The court wrote that Witherspoon’s argument was that “the University’s proffered explanation is pretext for discrimination for three reasons: (1) similarly situated white employees were treated better after exhibiting similar conduct; (2) there is other circumstantial evidence that the University discriminated against Witherspoon in other matters; and (3) there is an issue of material fact as to whether Witherspoon was the aggressor in the incident with Dr. Pennell, which the University relied on to support its finding that Witherspoon had a history of confrontational conduct.”
 
With regard to the first argument, the court found that the other employees cited weren’t legally comparable.
 
In short, “Witherspoon’s claims are not sufficient to establish an issue of fact as to these allegations. Rule 56 requires ‘something more specific than the bald assertion of the general truth of a particular matter, rather it requires affidavits that cite specific concrete facts establishing the existence of the truth of the matter asserted.’ Hadley v.
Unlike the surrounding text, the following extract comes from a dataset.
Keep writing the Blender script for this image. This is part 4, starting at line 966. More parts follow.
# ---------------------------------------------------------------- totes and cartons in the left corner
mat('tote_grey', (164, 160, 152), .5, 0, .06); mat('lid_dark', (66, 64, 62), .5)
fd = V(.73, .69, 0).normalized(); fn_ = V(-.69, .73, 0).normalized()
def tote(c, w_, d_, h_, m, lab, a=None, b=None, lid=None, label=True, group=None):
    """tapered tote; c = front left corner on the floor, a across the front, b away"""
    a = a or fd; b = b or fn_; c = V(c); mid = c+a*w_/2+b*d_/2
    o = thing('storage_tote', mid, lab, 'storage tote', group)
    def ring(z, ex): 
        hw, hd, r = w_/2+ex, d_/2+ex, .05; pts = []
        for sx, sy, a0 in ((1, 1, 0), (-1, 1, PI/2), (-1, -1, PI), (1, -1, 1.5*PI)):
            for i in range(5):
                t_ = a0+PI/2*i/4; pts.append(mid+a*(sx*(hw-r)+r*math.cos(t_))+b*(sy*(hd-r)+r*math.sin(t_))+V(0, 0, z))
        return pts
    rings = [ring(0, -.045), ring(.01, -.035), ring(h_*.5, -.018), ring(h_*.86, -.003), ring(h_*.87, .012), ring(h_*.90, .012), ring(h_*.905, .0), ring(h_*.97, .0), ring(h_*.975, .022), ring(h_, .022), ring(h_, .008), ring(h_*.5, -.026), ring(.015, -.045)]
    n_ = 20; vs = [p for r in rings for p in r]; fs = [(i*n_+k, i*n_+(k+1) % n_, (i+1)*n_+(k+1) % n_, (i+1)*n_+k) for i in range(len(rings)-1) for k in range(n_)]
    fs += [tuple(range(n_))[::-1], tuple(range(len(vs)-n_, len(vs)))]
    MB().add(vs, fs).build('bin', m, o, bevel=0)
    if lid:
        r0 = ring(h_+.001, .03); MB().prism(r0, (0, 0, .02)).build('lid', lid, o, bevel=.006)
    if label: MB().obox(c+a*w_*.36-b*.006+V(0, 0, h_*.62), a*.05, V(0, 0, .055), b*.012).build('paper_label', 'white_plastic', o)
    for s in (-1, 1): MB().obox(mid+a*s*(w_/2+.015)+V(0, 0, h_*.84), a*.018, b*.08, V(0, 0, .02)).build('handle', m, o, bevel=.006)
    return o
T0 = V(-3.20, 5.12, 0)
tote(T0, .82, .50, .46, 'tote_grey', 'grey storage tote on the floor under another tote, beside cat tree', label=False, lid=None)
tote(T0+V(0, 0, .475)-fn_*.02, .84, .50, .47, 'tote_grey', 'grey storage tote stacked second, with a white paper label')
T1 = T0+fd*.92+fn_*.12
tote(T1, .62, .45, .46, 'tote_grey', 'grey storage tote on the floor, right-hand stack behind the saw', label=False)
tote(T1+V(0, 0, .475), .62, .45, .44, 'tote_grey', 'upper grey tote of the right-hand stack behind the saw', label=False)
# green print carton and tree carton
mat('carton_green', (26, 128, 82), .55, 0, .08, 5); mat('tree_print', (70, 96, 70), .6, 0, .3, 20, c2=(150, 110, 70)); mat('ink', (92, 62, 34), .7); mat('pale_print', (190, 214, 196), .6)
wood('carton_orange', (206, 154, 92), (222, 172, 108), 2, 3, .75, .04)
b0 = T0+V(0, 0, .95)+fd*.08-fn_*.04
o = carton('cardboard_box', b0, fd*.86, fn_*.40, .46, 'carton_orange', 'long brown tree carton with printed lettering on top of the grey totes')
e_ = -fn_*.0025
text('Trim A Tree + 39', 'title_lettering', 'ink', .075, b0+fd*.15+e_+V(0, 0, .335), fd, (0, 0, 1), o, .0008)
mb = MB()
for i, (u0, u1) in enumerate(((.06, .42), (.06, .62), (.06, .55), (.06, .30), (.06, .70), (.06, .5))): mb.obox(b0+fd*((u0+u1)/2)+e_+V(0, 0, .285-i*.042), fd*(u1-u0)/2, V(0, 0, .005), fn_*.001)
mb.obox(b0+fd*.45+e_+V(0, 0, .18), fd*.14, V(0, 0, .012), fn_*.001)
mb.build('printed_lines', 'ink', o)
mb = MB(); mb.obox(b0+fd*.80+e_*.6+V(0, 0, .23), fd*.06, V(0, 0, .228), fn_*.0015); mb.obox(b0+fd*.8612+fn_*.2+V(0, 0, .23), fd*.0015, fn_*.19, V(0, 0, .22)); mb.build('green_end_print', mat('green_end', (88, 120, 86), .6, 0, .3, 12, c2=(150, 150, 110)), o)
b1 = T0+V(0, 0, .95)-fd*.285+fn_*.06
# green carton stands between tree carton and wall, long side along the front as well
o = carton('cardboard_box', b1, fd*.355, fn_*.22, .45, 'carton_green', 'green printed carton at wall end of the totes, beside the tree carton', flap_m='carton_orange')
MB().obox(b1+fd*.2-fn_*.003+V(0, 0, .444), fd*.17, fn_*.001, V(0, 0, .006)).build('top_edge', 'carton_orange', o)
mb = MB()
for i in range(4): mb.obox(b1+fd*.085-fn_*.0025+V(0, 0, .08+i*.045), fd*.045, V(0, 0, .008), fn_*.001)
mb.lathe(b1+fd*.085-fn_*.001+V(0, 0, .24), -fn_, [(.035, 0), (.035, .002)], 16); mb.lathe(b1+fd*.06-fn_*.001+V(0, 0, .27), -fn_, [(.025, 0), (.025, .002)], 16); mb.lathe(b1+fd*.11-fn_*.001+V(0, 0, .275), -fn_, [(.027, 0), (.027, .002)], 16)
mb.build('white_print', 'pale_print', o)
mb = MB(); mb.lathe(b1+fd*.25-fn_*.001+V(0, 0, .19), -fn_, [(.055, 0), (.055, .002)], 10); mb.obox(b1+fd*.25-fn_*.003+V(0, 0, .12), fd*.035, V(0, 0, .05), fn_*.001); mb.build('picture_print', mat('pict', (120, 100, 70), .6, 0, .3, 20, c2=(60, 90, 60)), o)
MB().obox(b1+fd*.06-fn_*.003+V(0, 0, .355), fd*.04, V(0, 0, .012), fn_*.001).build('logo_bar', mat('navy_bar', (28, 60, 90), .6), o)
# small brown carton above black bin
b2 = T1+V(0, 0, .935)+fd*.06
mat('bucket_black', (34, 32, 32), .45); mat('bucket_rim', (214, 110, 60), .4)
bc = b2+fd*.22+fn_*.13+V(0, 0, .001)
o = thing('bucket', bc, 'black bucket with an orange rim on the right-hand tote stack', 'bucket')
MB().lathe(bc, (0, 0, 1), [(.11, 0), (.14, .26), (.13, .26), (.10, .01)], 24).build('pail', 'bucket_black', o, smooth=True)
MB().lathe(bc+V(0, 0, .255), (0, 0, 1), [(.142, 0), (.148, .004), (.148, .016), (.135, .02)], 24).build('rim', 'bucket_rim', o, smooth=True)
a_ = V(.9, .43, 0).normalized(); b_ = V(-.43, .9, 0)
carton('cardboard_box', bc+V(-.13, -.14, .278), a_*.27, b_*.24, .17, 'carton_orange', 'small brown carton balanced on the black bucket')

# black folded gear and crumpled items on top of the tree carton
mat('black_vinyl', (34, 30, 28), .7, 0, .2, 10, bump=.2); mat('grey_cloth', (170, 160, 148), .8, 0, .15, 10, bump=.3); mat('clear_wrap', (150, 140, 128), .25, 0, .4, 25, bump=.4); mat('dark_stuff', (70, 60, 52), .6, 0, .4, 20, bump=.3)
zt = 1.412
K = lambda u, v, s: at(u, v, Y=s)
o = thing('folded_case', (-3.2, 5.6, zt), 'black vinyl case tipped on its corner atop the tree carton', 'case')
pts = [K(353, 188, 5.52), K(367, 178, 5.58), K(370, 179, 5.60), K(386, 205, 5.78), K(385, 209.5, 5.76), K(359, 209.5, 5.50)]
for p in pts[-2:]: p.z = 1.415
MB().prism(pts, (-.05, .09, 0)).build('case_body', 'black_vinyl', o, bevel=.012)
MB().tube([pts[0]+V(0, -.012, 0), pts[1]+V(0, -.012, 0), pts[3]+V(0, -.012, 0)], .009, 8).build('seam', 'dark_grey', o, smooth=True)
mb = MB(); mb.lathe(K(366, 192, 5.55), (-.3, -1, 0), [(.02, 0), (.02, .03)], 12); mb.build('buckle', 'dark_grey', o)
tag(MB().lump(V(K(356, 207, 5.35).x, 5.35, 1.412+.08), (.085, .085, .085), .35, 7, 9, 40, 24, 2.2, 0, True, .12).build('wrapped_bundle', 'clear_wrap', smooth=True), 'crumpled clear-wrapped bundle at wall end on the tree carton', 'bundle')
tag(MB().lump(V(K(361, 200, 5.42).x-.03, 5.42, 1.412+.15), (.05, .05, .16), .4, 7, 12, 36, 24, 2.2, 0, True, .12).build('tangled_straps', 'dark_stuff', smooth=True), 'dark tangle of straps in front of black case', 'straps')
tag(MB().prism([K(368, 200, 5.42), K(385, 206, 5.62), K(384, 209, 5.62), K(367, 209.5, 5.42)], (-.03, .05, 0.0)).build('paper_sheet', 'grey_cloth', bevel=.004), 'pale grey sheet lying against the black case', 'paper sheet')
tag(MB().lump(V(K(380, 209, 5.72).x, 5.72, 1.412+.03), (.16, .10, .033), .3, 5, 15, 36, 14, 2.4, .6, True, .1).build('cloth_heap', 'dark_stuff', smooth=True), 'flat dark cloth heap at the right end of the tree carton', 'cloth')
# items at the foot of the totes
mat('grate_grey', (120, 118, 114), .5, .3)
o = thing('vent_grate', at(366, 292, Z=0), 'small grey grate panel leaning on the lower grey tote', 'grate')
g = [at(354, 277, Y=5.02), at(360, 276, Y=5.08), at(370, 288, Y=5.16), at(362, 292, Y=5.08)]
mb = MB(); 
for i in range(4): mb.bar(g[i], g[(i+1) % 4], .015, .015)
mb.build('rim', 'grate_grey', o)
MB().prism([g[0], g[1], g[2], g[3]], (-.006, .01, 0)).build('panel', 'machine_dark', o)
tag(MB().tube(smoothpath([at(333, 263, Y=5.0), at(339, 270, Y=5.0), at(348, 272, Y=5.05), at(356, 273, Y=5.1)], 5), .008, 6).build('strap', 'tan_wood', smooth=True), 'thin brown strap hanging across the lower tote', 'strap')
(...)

Du Page County, 715 F.2d 1238, 1243 (7th Cir. 1983).”
 
Among its other findings, the court also found “Witherspoon has failed to show sufficient evidence to avoid summary judgment on his failure to promote claim” as well as his retaliation claim.
 
Cleveland Witherspoon v. University of Indianapolis; S.D. Ind.; 1:06-cv-1423-LJM-WTL, 2008 U.S. Dist. LEXIS 30254; 4/9/08
 
Attorneys of Record: (for plaintiff) Denise K. LaRue, Meghan Uzzi Lehner, Haskin Lauter & Larue, Indianapolis, IN. (for defendant) Brian R. Garrison, Roberta Sabin Recker, Baker & Daniels, Indianapolis, IN.